I posted the following comments over at MaxSpeak in response to discussion generated by this post (about the tobacco farmer who drove his tractor into a pond in Washington, DC) and thought I'd repost them here (for the five or six people who come here occasionally):
You know, no one likes to be treated with contempt. And I can't figure out for the life of me why there's so much contempt for farmers in liberal circles. It bothers me quite a lot.I agree strongly with Max that we need more ways for people to be free economic citizens. We need more ways to promote independence (for all of us, not just farmers). Whether we have economic freedom has a lot to do with whether we feel as if we can speak out on important issues. When you're most worried about getting a dime for your next meal, you're not going to criticize your employer for having the worst safety record in the business or increasing your hours without paying overtime.

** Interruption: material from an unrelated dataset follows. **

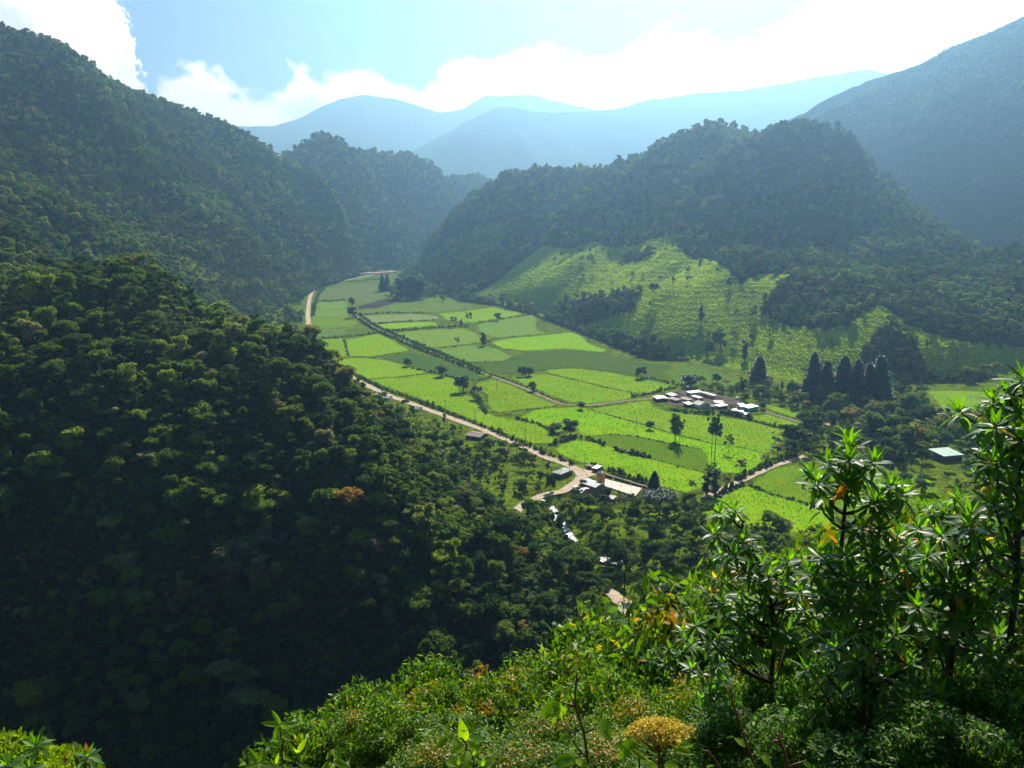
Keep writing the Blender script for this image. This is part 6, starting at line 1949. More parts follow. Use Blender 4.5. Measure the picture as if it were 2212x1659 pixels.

Farms and farmers are failing not because we pay too much in subsidies (I mean, think about it) but because we pay them as little mind as necessary, because we promote agribusiness consolidation, which severely restricts their access to markets, and because we fail to add the value (and there is significant value) of stewardship of the land, returns to the environment, and economic stability.
Medium-sized farms support small towns. Large corporate farms do not. Medium-sized farmers buy locally. Large corporate farmers may not even buy in-state. When those medium-sized farms fail they take four or five other businesses with them. Poverty in rural areas is pervasive and deep and largely invisible to most people.
Hard-working, reasonably intelligent people have been forced, through bad advice, bad government programs, lack of power, and their own decisions into desperation and poverty and suicide. There's huge opportunity for creating influential progressive voters in rural communities...but it's not going to happen if we'd rather spend our time being snarky and superior.
...and this...
Two things:A few years ago at the National Pork Congress, I was thinking about factory hog farms and pollution and production vs shoved-over-to-the-side-and-ignored 'alternative' agriculture and why people inssited on doing what, to me, seemed just willfully ignorant and destructive. And I had a revelation: all these people on the convention floor were just doing the best they could with what they had. It didn't make what they were doing less destructive or even less ignorant. But, basically, these were people who loved farming (even many of the agribusiness folks) and it was dying on them and they honestly didn't (and don't) know what to do about it. We can yell at them about what they're doing or we can invite them in, find common cause, and proceed together in areas like civil liberties and government regulation and promoting economic fairness. Most farmers want what we want--to make a living, to raise their families, to live in freedom. But they're not going to walk with us just so we can say--my god, you're ignorant aren't you.
A lot of farmers and rural dwellers are conservative, but a lot of them are 'old-style' conservatives, not Federalist society conservatives. There's a guy I know who lives well north of me in a very rural area with whom I've had political conversations for 10 years and we've never agreed on a single thing--taxes, government, women, nothing. And he told me the other day that he's pissed about the economy, worried about the PATRIOT act and has no faith at all in the Bush administration.
We need numbers and people and voices. We won't agree on everything, but the things we will agree on can use all of us to support them.
Farmers aren't more noble or purer or simpler than the rest of us. Neither are they stupider or more out of touch. They want, as I said above, what we all want. And they care a lot about individual freedoms and civil liberties. Their support often goes to Republicans because that's who they feel is listening to them and understanding what they're dealing with. You know, we can listen, too.
Comments
Thank you Deb, you really hit the nail on the head.
Posted by: Eric M | March 20, 2003 10:17 PM
Thanks, Eric! And thanks for stopping by.